Type Date Time Location
Paper

Description

This is a writing seminar designed to explore various mechanisms by which criminal justice actors are regulated. Primary emphasis will be placed on relevant legal doctrines and remedial schemes available within criminal and constitutional adjudication, however the readings will also explore non- litigation avenues of oversight, including but not limited to internal agency oversight, independent auditing mechanisms, and administrative regulatory schemes. Topics will include the role of constitutional criminal procedure in generating regulatory incentives for law enforcement; civil rights litigation surrounding the criminal justice system; criminal prosecutions of law enforcement actors; and the dynamics surrounding independent oversight commissions in the arenas of policing and criminal justice.

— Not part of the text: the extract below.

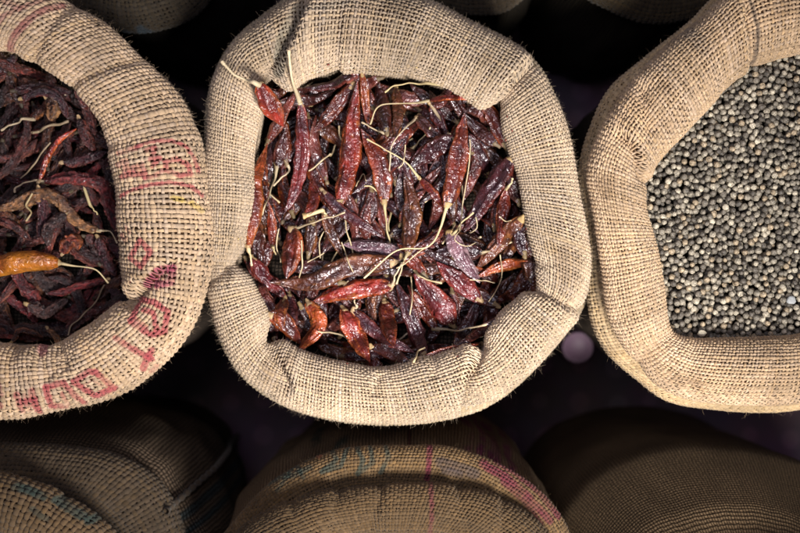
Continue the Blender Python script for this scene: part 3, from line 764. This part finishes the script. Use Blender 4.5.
while kk < 175 and tries < 6000:
    tries += 1
    x, y = rng.uniform(240, 545), rng.uniform(66, 375)
    L = rng.uniform(42, 78); ang = rng.normal(pi / 2, .65) if y < 230 else rng.uniform(0, pi)
    if rng.random() < .5: ang += pi
    dx, dy = math.cos(ang) * L / 2, math.sin(ang) * L / 2; b = rng.uniform(-7, 7)
    pts = [(x - dx, y - dy), (x - dy / L * 2 * b, y + dx / L * 2 * b), (x + dx, y + dy)]
    W = np.array([U(a, c, ZR - .02) for a, c in pts])
    Wc = W + (W - cA) / np.linalg.norm(W - cA, axis=1, keepdims=True) * .004
    if not inside(Wc, Ipoly).all(): continue
    st = None
    if rng.random() < .22:
        a2 = ang + pi + rng.uniform(-.5, .5); l2 = rng.uniform(22, 42); x0, y0 = pts[0]; bb = rng.uniform(-6, 6)
        st = [(x0, y0), (x0 + math.cos(a2) * l2 * .5 + bb, y0 + math.sin(a2) * l2 * .5 - bb), (x0 + math.cos(a2 + rng.uniform(-.6, .6)) * l2, y0 + math.sin(a2) * l2)]
        if not inside(np.array([U(a, c, ZR - .02) for a, c in st]), Ipoly).all(): st = None
    pal = rng.choice(['red', 'plum', 'dark', 'brown', 'dark', 'wine', 'plum', 'dark'])  # darker palette mix paints the heap's shade onto the low pods
    pod(pA, pts, rng.uniform(11, 16), pal, st, 1000 + kk, 'glossy dried red chilli lying deep in the pile of the middle sack', GA, wrinkle=1.15, maxz=ZR - .034)
    kk += 1
edge_pods(pA, rA, 62, 1500, (42, 66), (11, 15), ['red', 'plum', 'dark', 'brown', 'dark', 'wine'], 'glossy dried red chilli tucked under the mouth of the middle sack', GA, dict(wrinkle=1.15, maxz=ZR - .030))
HA = [ # calyx ... tip, width, palette, stalk, look
 ([(283,128),(279,145),(273,163)][::-1],15,'dark',[(273,163),(268,185),(261,214)],'dark chilli whose tan stalk points down beside the left edge'),
 ([(352,82),(333,105),(312,130)],19,'red',None,'broad maroon chilli slanting under the top edge of the middle sack'),
 ([(362,74),(365,100),(368,126)],10,'orange',None,'narrow orange red chilli hanging below the top edge'),
 ([(396,84),(398,110),(396,140)],15,'brown',None,'brown chilli upright under the two pale top stalks'),
 ([(452,88),(438,100),(430,86)],12,'dark',[(430,84),(408,83),(394,86),(384,91)],'shadowed chilli with pale bent stalk right under the top edge'),
 ([(430,98),(450,97),(472,101)],9,'bright',[(428,98),(400,101),(378,105),(370,122)],'thin crimson chilli with long pale stalk near the top'),
 ([(418,113),(430,128),(446,140)],14,'dark',[(418,112),(405,128),(392,146),(388,175)],'small dark chilli with forked looking stalk right of centre top'),
 ([(432,102),(440,118),(449,134)],15,'plum',[(449,130),(452,136)],'plum chilli pointing down to a pale stub, top right'),
 ([(457,138),(432,148),(408,168)],23,'plum',None,'wide plum chilli lying sideways right of centre'),
 ([(491,172),(480,150),(468,131)],17,'plum',None,'plum chilli with red end behind the long thin straw'),
 ([(522,218),(505,238),(477,270)],20,'brown',None,'dull brown red chilli leaning in from the right edge'),
 ([(508,188),(504,215),(499,248)],15,'red',[(508,188),(514,178)],'red chilli with tan cap against the right edge'),
 ([(532,262),(505,266),(478,277)],12,'orange',None,'thin orange edged chilli low at the right edge'),
 ([(498,306),(470,290),(448,282)],17,'dark',None,'dark chilli low right partly under the wrinkled purple ones'),
 ([(512,158),(492,190),(465,232)],24,'plum',None,'large shiny plum chilli slanting down at right'),
 ([(250,258),(262,278),(284,300)],17,'crim',None,'red purple chilli with curled tip at the left corner notch'),
 ([(270,314),(285,322),(300,345)],21,'red',None,'plump dark red chilli by the lower left edge'),
 ([(283,300),(281,315),(284,330)],13,'orange',None,'short orange chilli piece above the lower left edge'),
 ([(269,245),(270,222),(268,202)],13,'red',[(269,245),(272,254)],'short red brown chilli next to the left edge chilli'),
 ([(306,215),(313,200),(308,180)],15,'bright',[(322,209),(325,215)],'small bright red chilli left of centre'),
 ([(322,212),(330,232),(342,258)],13,'brown',None,'narrow brown chilli left of centre pointing down right'),
 ([(372,348),(390,352),(412,364)],16,'dark',[(412,364),(418,352),(425,349)],'dark chilli with hooked stalk near the bottom edge'),
 ([(352,312),(378,335),(414,352)],18,'plum',[(356,308),(352,298)],'long dark plum chilli by the bottom edge'),
 ([(482,345),(450,350),(425,354)],12,'red',None,'slim red chilli lying along the bottom right edge'),
 ([(500,318),(475,335),(452,348)],13,'dark',None,'dark slim chilli in the lower right corner'),
 ([(437,331),(424,312),(408,286)],14,'red',[(437,331),(460,331),(486,324)],'narrow red chilli with stalk running right, lower right'),
 ([(384,302),(388,325),(394,346)],19,'red',None,'tapering red chilli with orange tip pointing down at bottom centre'),
 ([(425,356),(412,320),(396,282)],19,'plum',None,'long dark plum chilli slanting through the bottom centre'),
 ([(481,300),(460,282),(437,262)],21,'crim',None,'crinkled purple red chilli right of the lower centre'),
 ([(454,326),(436,300),(414,274)],26,'crim',None,'large purple red shiny chilli at lower right of centre'),
 ([(266,142),(258,175),(257,210),(249,248)][::-1],15,'orange',[(249,250),(250,266)],'long orange red chilli along the left edge'),
 ([(280,213),(292,190),(300,150),(299,102)][::-1],18,'crim',[(298,100),(295,80),(294,60)],'long maroon chilli with straight pale stalk reaching the mouth, upper left'),
 ([(339,203),(348,165),(352,120),(357,80)],24,'bright',[(340,204),(345,225),(356,270)],'large bright red chilli standing upright, left of centre top'),
 ([(384,202),(380,165),(361,128)],22,'red',[(384,202),(386,225),(391,250)],'broad chilli with orange base pointing up, at centre'),
 ([(404,172),(412,205),(408,252)][::-1],21,'brown',[(408,252),(402,268),(396,284)],'brown red chilli upright in the middle of the pile'),
 ([(322,190),(343,212),(385,238)],13,'plum',None,'gnarled plum chilli twisting through the centre'),
 ([(404,256),(372,248),(342,244)],19,'pale',None,'crumpled greyish purple chilli with white creases at centre'),
 ([(394,262),(350,266),(310,282),(268,283)],26,'brown',None,'long brown red chilli lying across left of centre'),
 ([(391,286),(350,291),(309,304)],22,'bright',[(391,287),(402,262)],'red chilli with pointed left end below the long brown one'),
 ([(306,303),(318,325),(299,353)],19,'orange',None,'curved orange red chilli ending at the bottom left edge'),
 ([(342,310),(354,335),(370,362)],22,'bright',None,'wrinkled bright red chilli at the bottom edge left of centre'),
 ([(450,232),(462,258),(481,283)],18,'pale',[(452,236),(462,222),(474,212)],'crumpled pale purple chilli right of centre'),
 ([(291,228),(290,250),(285,279)],25,'red',[(291,228),(312,222),(345,211)],'plump red brown chilli with pale stalk pointing right, left of centre'),
 ([(447,206),(456,168),(465,112)],23,'red',[(447,206),(440,228),(428,246),(395,252),(364,279)],'upright matte red chilli with long crooked stalk, right of centre'),
 ([(421,178),(432,190),(444,207)],10,'bright',[(421,178),(405,160),(382,147),(366,138)],'slim red chilli with long pale stalk from the centre'),
 ([(265,92),(272,106),(285,128)],22,'bright',[(266,93),(250,86),(236,78),(228,69)],'short glossy red chilli with curved stalk lying over the left mouth'),
]
for i, (pts, w, pal, st, lb) in enumerate(HA):
    top = i >= 30
    pod(pA, pts, w * .88, pal, st, 200 + i, lb, GA, wrinkle=1.5 if pal in ('pale', 'crim', 'orange') else 1.15, tall=1 if i == len(HA) - 1 else 0, over=.004 if lb.startswith(('short glossy', 'long maroon')) else 0, lift=.004 if i == len(HA) - 1 else .002 if top else 0, maxz=None if i == len(HA) - 1 else ZR - .012)
# loose stalks on top of the pile
def straw(pile, pts, rad, label, name='loose_stalk', tint=(.58,.46,.29), group='loose stalks among the chillies', lift=.002):
    S = resample([U(x, y, ZR - .012) for x, y in pts], 40); zs = smooth1(pile.top(S, .003), 15) + .0018 + lift
    P = np.concatenate([S, zs[:, None]], 1); org = P[0].copy()
    P[:, :2] += .0008 * np.stack([vnoise(P * 90), vnoise(P * 90 + 7)], -1)
    V, Q = tube(P - org, np.full(40, rad * .00082) * (1 + .2 * vnoise(P * 200)), 6)
    o = link(name, mesh_np(name, V, Q, np.tile(np.array(tint), (len(V), 1)), (M_STALK,)), None, tuple(org))
    o['label'] = label; o['category'] = 'stalk'; o['group'] = group
for pts, rad, lb in [
 ([(471,138),(470,165),(466,195),(460,230)], .75, 'long thin pale straw lying upright at right of the chillies'),
 ([(502,254),(505,272),(503,284),(490,302)], .7, 'thin bent straw with knob end low at right'),
 ([(428,246),(415,255),(404,264),(396,268)], .8, 'short fork branching off the crooked central stalk'),
 ([(501,216),(506,220),(512,221)], .7, 'tiny white curved thread at right of the pile'),
 ([(324,228),(317,240),(318,258)], .8, 'short pale curved stalk left of centre, upright'),
 ([(299,240),(300,262),(297,278)], .9, 'tan straight stalk below the plump left chilli'),
 ([(276,228),(273,245),(275,262)], .75, 'thin pale stalk beside the plump left chilli'),
 ([(305,262),(316,256),(322,252)], .7, 'short straw lying sideways above the long brown chilli'),
 ([(405,143),(404,160),(398,166)], .8, 'thin pale stalk hanging near the centre top'),
 ([(340,242),(346,258),(353,272)], .8, 'pale stalk over the long brown chilli'),
 ([(411,276),(413,296),(410,316)], .85, 'pale stalk hanging below the centre of the pile'),
 ([(317,332),(335,336),(348,341)], 1.0, 'straw lying flat near the bottom left edge'),
 ([(472,232),(480,226),(478,216)], .7, 'crooked little twig beside the crumpled pale chilli'),
 ([(462,228),(455,240),(466,246),(477,242)], .6, 'tangled wiry stalk on the crumpled pale chilli'),
 ([(306,168),(318,160),(328,150)], 1.0, 'short tan stalk across the upper left chillies'),
 ([(366,180),(362,172),(355,186)], .7, 'hooked pale stalk beside the bright red upright chilli'),
 ([(470,280),(485,281),(498,283)], .7, 'thin grey straw at the tip of the crumpled chilli')]:
    straw(pA, pts, rad, lb)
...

Approximately two- thirds of the semester will be devoted to readings that will include judicial opinions, scholarly articles, as well as less traditional materials including briefs and other filings from past and ongoing criminal and civil litigation, and investigative reports, and proposed and enacted legislation. In addition to discussion of assigned reading, class meetings will also include the opportunity to meet and question guest speakers with direct experience in a variety of aspects of criminal justice oversight -- including litigation, law enforcement administration, or other through other oversight methods or bodies. The final third of the semester's class meetings will be devoted to students presentations of their seminar papers. Students' grades for the course will be based upon class participation as well as their performance in completing a paper (minimum 30 double-spaced pages, inclusive of footnotes). Students' papers may examine any issue concerning oversight of the criminal justice system, so long as a substantial focus of the paper is examination of doctrinal, theoretical, and/or policy-based facets of a legal problem in this arena.